And head tracking through hacked mouse emulation is fubar.
Yeah, it really is, for many reasons. I'm currently also trying to mod support into a game, but I'm manipulating the camera directly at the DirectX level (vertex shader parameters). This has multiple advantages:
- you can get the correct FoV (which is out of reach of settings for most games -- if they even have FoV settings)
- you are not "locked in" to a view when the game decides to do so
- you get the fastest possible response time -- no need to go through the games' input loop to incorporate new sensor data
However, sadly it has some extremely hard to circumvent problems:
- it's
much harder to do.
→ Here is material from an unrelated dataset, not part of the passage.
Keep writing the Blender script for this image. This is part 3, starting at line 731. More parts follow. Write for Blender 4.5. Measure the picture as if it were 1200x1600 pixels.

You need to figure out which parameters in which vertex shaders represent the camera/perspective matrix, and manipulate all of them accordingly, and do that in all render calls of the program. And also for (potential) tertiary values influenced by the view matrix.
- even if you manage all the above, you are basically fucked if the game does any culling in software, since that will still use the unchanged original FoV
Considering all this, the only way to get really good support in existing games is actually modifying their own camera handling in the binary. Which is a hard
and labor-intensive task. A really bad combination, since the way you could usually deal with a labor-intensive issue in a situation like that -- by distributing it over tons of people with open source -- doesn't work nearly as well when the task in question requires a skill set very few people have.